## [Instructions to follow]
All pictures are to be skipped; retype only the lines from the top of the entries through the line with "C = scene.collection", both included.

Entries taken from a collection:

--- Start ---

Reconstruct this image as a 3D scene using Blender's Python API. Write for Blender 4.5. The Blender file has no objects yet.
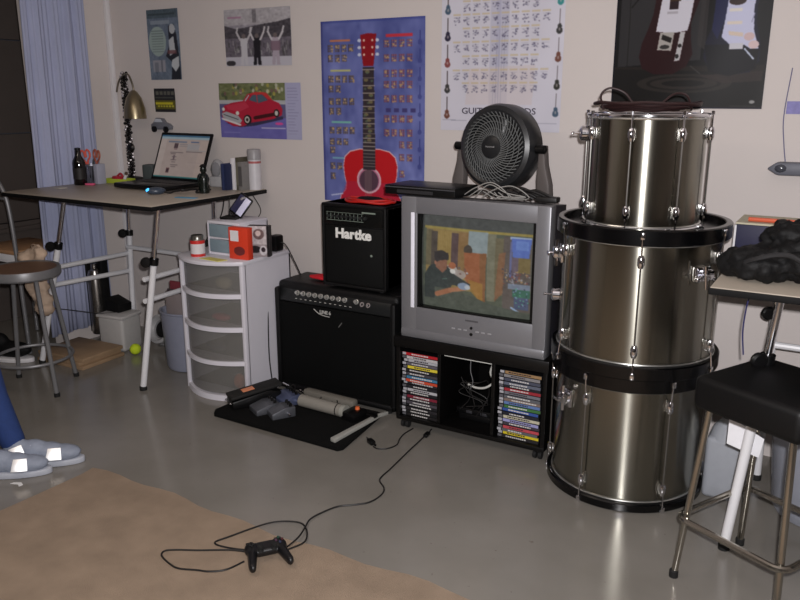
import bpy, bmesh, math, random
import numpy as np
from mathutils import Vector, Matrix
random.seed(7); rng = np.random.default_rng(5)
PI = math.pi; R = math.radians
scene = bpy.context.scene
C = scene.collection

# ------------------------------------------------------------ camera, light, exposure
cam = bpy.data.cameras.new('camera'); camo = bpy.data.objects.new('camera', cam); C.objects.link(camo)
camo.location = (0, 0, 1.5); camo.rotation_euler = (R(90-14.7), 0, R(30.5))
cam.sensor_width = 36; cam.lens = 780/800*36; cam.clip_start = 0.02
scene.camera = camo
w = bpy.data.worlds.new('world'); scene.world = w; w.use_nodes = True
w.node_tree.nodes['Background'].inputs[0].default_value = (.5, .55, .7, 1)
w.node_tree.nodes['Background'].inputs[1].default_value = .05
def area(name, loc, rot, size, power, col, sy=None, shape='RECTANGLE'):
    l = bpy.data.lights.new(name, 'AREA'); l.energy = power; l.color = col; l.shape = shape
    l.size = size; l.size_y = sy or size
    o = bpy.data.objects.new(name, l); C.objects.link(o); o.location = loc; o.rotation_euler = rot; return o
# the camera's own flash, a few centimetres above and beside the lens
area('camera_flash', (0.03, 0.03, 1.57), (R(90-12.0), 0, R(28.0)), .035, 80, (1.0, .972, .985), shape='SQUARE')
# weak warm fill light added out of frame to lift the dim left floor
area('fill_light', (-2.3, 1.0, 2.46), (0, 0, 0), 1.2, 10, (1.0, .86, .72), .3)
vs = scene.view_settings
vs.view_transform = 'Standard'; vs.look = 'None'; vs.gamma = 1; vs.exposure = 0.0; vs.use_curve_mapping = False

# ------------------------------------------------------------ materials
def lin(c): return tuple(((v/255)/12.92 if v/255 <= .04045 else ((v/255+.055)/1.055)**2.4) for v in c)
MATS = {}
def mat(name, rgb, rough=.5, metal=0., var=.08, scale=30., bump=0., bscale=200., spec=.5, alpha=1., trans=0., emit=None, es=0., aniso=0., coat=0.):
    if name in MATS: return MATS[name]
    m = bpy.data.materials.new(name); m.use_nodes = True; nt = m.node_tree; N = nt.nodes; L = nt.links
    b = N['Principled BSDF']
    col = lin(rgb)
    tc = N.new('ShaderNodeTexCoord'); nz = N.new('ShaderNodeTexNoise'); nz.inputs['Scale'].default_value = scale; nz.inputs['Detail'].default_value = 3
    L.new(tc.outputs['Object'], nz.inputs['Vector'])
    mx = N.new('ShaderNodeMix'); mx.data_type = 'RGBA'
    mx.inputs[6].default_value = (*[c*(1-var) for c in col], 1); mx.inputs[7].default_value = (*[min(1, c*(1+var)) for c in col], 1)
    L.new(nz.outputs['Fac'], mx.inputs[0]); L.new(mx.outputs[2], b.inputs['Base Color'])
    b.inputs['Roughness'].default_value = rough; b.inputs['Metallic'].default_value = metal
    b.inputs['Specular IOR Level'].default_value = spec; b.inputs['Alpha'].default_value = alpha
    b.inputs['Transmission Weight'].default_value = trans; b.inputs['Coat Weight'].default_value = coat
    if emit: b.inputs['Emission Color'].default_value = (*lin(emit), 1); b.inputs['Emission Strength'].default_value = es
    if aniso:
        b.inputs['Anisotropic'].default_value = aniso
        t = N.new('ShaderNodeTangent'); t.direction_type = 'RADIAL'; t.axis = 'Z'; L.new(t.outputs[0], b.inputs['Tangent']); b.inputs['Anisotropic Rotation'].default_value = .25
    if bump:
        n2 = N.new('ShaderNodeTexNoise'); n2.inputs['Scale'].default_value = bscale; n2.inputs['Detail'].default_value = 4
        L.new(tc.outputs['Object'], n2.inputs['Vector'])
        bp = N.new('ShaderNodeBump'); bp.inputs['Strength'].default_value = bump; bp.inputs['Distance'].default_value = .004
        L.new(n2.outputs['Fac'], bp.inputs['Height']); L.new(bp.outputs[0], b.inputs['Normal'])
    MATS[name] = m; return m
def paint_mat(name, rough=.6, emission=0., metal=0.):
    if name in MATS: return MATS[name]
    m = bpy.data.materials.new(name); m.use_nodes = True; nt = m.node_tree; b = nt.nodes['Principled BSDF']; b.inputs['Specular IOR Level'].default_value = .25
    a = nt.nodes.new('ShaderNodeAttribute'); a.attribute_name = 'paint'
    if emission:
        nt.links.new(a.outputs['Color'], b.inputs['Emission Color']); b.inputs['Emission Strength'].default_value = emission
        b.inputs['Base Color'].default_value = (.02, .02, .022, 1)
    else: nt.links.new(a.outputs['Color'], b.inputs['Base Color'])
    b.inputs['Roughness'].default_value = rough; b.inputs['Metallic'].default_value = metal
    MATS[name] = m; return m

BLACK = mat('black_plastic', (11, 11, 12), .36, var=.1, spec=.35)
BLACKM = mat('black_matte', (9, 9, 10), .7, spec=.25)
TOLEX = mat('black_tolex', (9, 9, 10), .5, bump=.35, bscale=350, spec=.3)
GRILLE = mat('black_grille_cloth', (5, 6, 6), .85, bump=.5, bscale=500, spec=.15)
CHROME = mat('chrome', (225, 225, 230), .10, 1., var=.02)
STEELB = mat('brushed_steel', (150, 148, 138), .24, 1., var=.05, scale=6, aniso=.93)
WHITEP = mat('white_plastic', (222, 220, 222), .4, var=.03)
WHITEM = mat('white_enamel', (225, 225, 228), .35, var=.02)
GREYM = mat('grey_painted_metal', (122, 122, 124), .4, .3)
SILVER = mat('silver_plastic', (126, 126, 130), .38, .35, var=.03)
RUBBER = mat('black_rubber', (14, 14, 14), .8)
CABLE = mat('black_cable', (20, 18, 18), .5)
WHITEC = mat('white_cable', (200, 200, 195), .5)

# ------------------------------------------------------------ mesh helpers
class MB:
    def __init__(s): s.bm = bmesh.new(); s.mats = []
    def mi(s, m):
        if m is None: return 0
        if m not in s.mats: s.mats.append(m)
        return s.mats.index(m)
    def _merge(s, b2, M, m):
        i = s.mi(m)
        for f in b2.faces: f.material_index = i
        if M is not None: bmesh.ops.transform(b2, matrix=M, verts=b2.verts)
        me = bpy.data.meshes.new('t'); b2.to_mesh(me); b2.free(); s.bm.from_mesh(me); bpy.data.meshes.remove(me)
        return s
    def box(s, x0, x1, y0, y1, z0, z1, bev=0., m=None, M=None, seg=2):
        b = bmesh.new(); bmesh.ops.create_cube(b, size=1)
        for v in b.verts: v.co = Vector(((x0+x1)/2+v.co.x*(x1-x0), (y0+y1)/2+v.co.y*(y1-y0), (z0+z1)/2+v.co.z*(z1-z0)))
        if bev: bmesh.ops.bevel(b, geom=b.edges[:], offset=bev, segments=seg, affect='EDGES', profile=.5)
        return s._merge(b, M, m)
    def tube(s, pts, r, n=8, m=None, smooth=0, cap=True, closed=False, M=None):
        pts = [Vector(p) for p in pts]
        rr = r if isinstance(r, (list, tuple)) else None
        if smooth:
            out = []; k = len(pts); rout = []
            rng_ = range(k) if closed else range(k-1)
            for i in rng_:
                p0 = pts[(i-1) % k] if (closed or i > 0) else pts[0]*2-pts[1]
                p1 = pts[i]; p2 = pts[(i+1) % k]
                p3 = pts[(i+2) % k] if (closed or i+2 < k) else pts[-1]*2-pts[-2]
                for j in range(smooth):
                    t = j/smooth
                    out.append(.5*((2*p1)+(p2-p0)*t+(2*p0-5*p1+4*p2-p3)*t*t+(-p0+3*p1-3*p2+p3)*t**3))
                    if rr: rout.append(rr[i]*(1-t)+rr[(i+1) % k]*t)
            if not closed: out.append(pts[-1]); rr and rout.append(rr[-1])
            pts = out; rr = rout if rr else None
        b = bmesh.new(); rings = []; k = len(pts); prev = None
        for i, p in enumerate(pts):
            if closed: d = pts[(i+1) % k]-pts[i-1]
            else: d = (pts[min(i+1, k-1)]-pts[max(i-1, 0)])
            if d.length < 1e-9: d = Vector((0, 0, 1))
            d.normalize()
            if prev is None:
                a = Vector((0, 0, 1)) if abs(d.z) < .9 else Vector((1, 0, 0)); u = d.cross(a).normalized()
            else:
                u = prev-d*prev.dot(d)
                if u.length < 1e-6: u = d.orthogonal()
                u.normalize()
            prev = u; v = d.cross(u); q = rr[i] if rr else r
            rings.append([b.verts.new(p+(u*math.cos(2*PI*j/n)+v*math.sin(2*PI*j/n))*q) for j in range(n)])
        for i in range(k if closed else k-1):
            A, B = rings[i], rings[(i+1) % k]
            for j in range(n): b.faces.new((A[j], A[(j+1) % n], B[(j+1) % n], B[j]))
        if cap and not closed: b.faces.new(rings[0][::-1]); b.faces.new(rings[-1])
        bmesh.ops.recalc_face_normals(b, faces=b.faces)
        return s._merge(b, M, m)
    def lathe(s, prof, n=32, m=None, M=None, closed=False):
        # prof: list of (r, z) ; caps where r == 0
        b = bmesh.new(); rings = []
        for r, z in prof:
            if r < 1e-6: rings.append([b.verts.new((0, 0, z))])
            else: rings.append([b.verts.new((r*math.cos(2*PI*j/n), r*math.sin(2*PI*j/n), z)) for j in range(n)])
        seq = list(zip(rings, rings[1:]))
        if closed: seq.append((rings[-1], rings[0]))
        for A, B in seq:
            for j in range(n):
                q = (j+1) % n
                if len(A) == 1 and len(B) == 1: continue
                if len(A) == 1: b.faces.new((A[0], B[q], B[j]))
                elif len(B) == 1: b.faces.new((A[j], A[q], B[0]))
                else: b.faces.new((A[j], A[q], B[q], B[j]))
        bmesh.ops.recalc_face_normals(b, faces=b.faces)
        return s._merge(b, M, m)
    def prism(s, poly, z0, z1, m=None, M=None, bev=0.):
        b = bmesh.new(); lo = [b.verts.new((x, y, z0)) for x, y in poly]; hi = [b.verts.new((x, y, z1)) for x, y in poly]; k = len(poly)
        b.faces.new(lo[::-1]); b.faces.new(hi)
        for j in range(k): b.faces.new((lo[j], lo[(j+1) % k], hi[(j+1) % k], hi[j]))
        bmesh.ops.recalc_face_normals(b, faces=b.faces)
        if bev: bmesh.ops.bevel(b, geom=b.edges[:], offset=bev, segments=2, affect='EDGES', profile=.5)
        return s._merge(b, M, m)
    def ball(s, c, rx, ry=None, rz=None, m=None, M=None, sub=2):
        ry = ry or rx; rz = rz or rx
        b = bmesh.new(); bmesh.ops.create_icosphere(b, subdivisions=sub, radius=1)
        for v in b.verts: v.co = Vector((c[0]+v.co.x*rx, c[1]+v.co.y*ry, c[2]+v.co.z*rz))
        return s._merge(b, M, m)
    def build(s, name, m=None, parent=None, ang=35, loc=None):
        me = bpy.data.meshes.new(name); s.bm.to_mesh(me); s.bm.free()
        ms = s.mats if s.mats else [m]
        for q in ms: me.materials.append(q)
        me.polygons.foreach_set('use_smooth', [True]*len(me.polygons))
        try: me.set_sharp_from_angle(angle=R(ang))
        except Exception: pass
        o = bpy.data.objects.new(name, me); C.objects.link(o)
        if parent: o.parent = parent
        if loc: o.location = loc
        return o
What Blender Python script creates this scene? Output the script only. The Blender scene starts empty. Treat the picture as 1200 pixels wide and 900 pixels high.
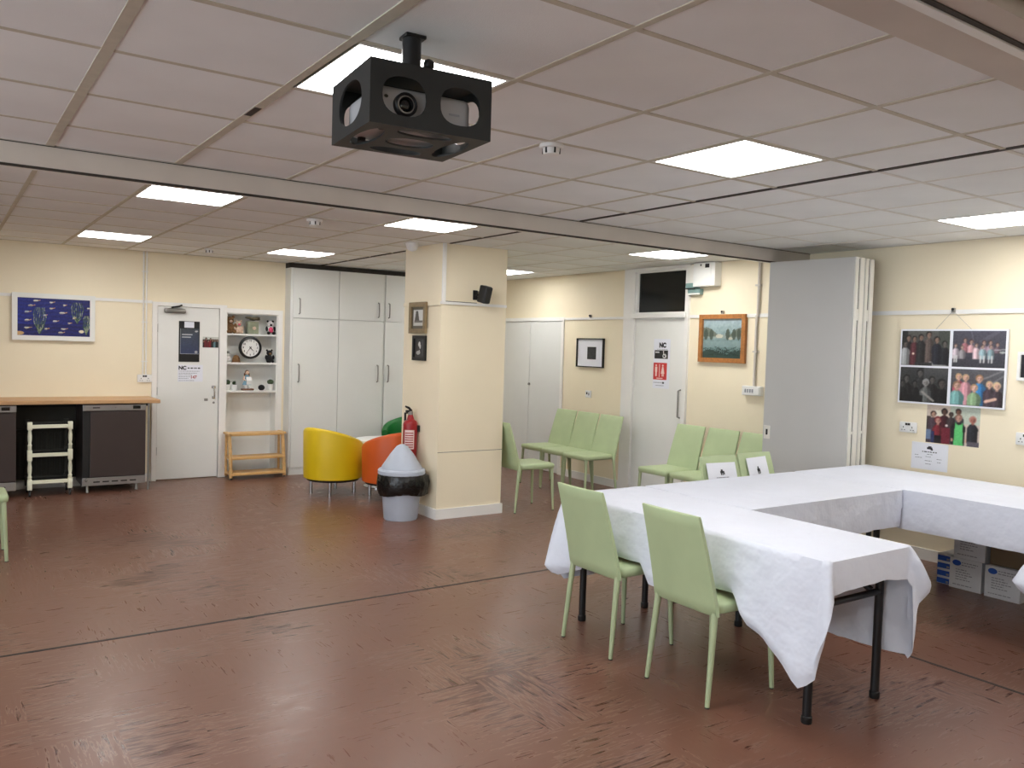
import bpy, bmesh, math, random
import numpy as np
from mathutils import Vector, Matrix
random.seed(7)
scene = bpy.context.scene
COL = scene.collection
PI = math.pi

# ------------------------------------------------------------------ camera
H = 1.6005                                   # eye height (m); x runs along the left wall, y along the right wall
YAW, PITCH, ROLL = 0.96675, -0.04405, 0.02982
fw = Vector((math.cos(YAW) * math.cos(PITCH), math.sin(YAW) * math.cos(PITCH), math.sin(PITCH)))
rt = Vector((math.sin(YAW), -math.cos(YAW), 0)); up = rt.cross(fw)
r2 = math.cos(ROLL) * rt + math.sin(ROLL) * up
u2 = -math.sin(ROLL) * rt + math.cos(ROLL) * up
cd = bpy.data.cameras.new('camera'); cam = bpy.data.objects.new('camera', cd); COL.objects.link(cam)
m = Matrix((r2, u2, -fw)).transposed().to_4x4(); m.translation = (0, 0, H)
cam.matrix_world = m
cd.sensor_fit = 'HORIZONTAL'; cd.sensor_width = 36; cd.lens = 974.2 / 1200 * 36
cd.clip_start = 0.05; cd.clip_end = 60
scene.camera = cam

# ------------------------------------------------------------------ world, exposure
DAYLIGHT = 5.5                               # sky seen through the windows of the left-hand wall
w = bpy.data.worlds.new('world'); scene.world = w; w.use_nodes = True
w.node_tree.nodes['Background'].inputs[0].default_value = (0.8, 0.9, 1, 1)
w.node_tree.nodes['Background'].inputs[1].default_value = DAYLIGHT
scene.view_settings.view_transform = 'Standard'
scene.view_settings.look = 'None'
scene.view_settings.gamma = 1
scene.view_settings.use_curve_mapping = False
scene.view_settings.exposure = 0.78
PANEL_LIGHT = 11.0                           # strength of the ceiling panels
PANEL_COLOR = (0.98, 0.97, 0.95)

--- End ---

## [Answer below]
Reconstruct this image as a 3D scene using Blender's Python API. Write for Blender 4.5. The Blender file has no objects yet.
import bpy, bmesh, math, random
import numpy as np
from mathutils import Vector, Matrix
random.seed(7); rng = np.random.default_rng(5)
PI = math.pi; R = math.radians
scene = bpy.context.scene
C = scene.collection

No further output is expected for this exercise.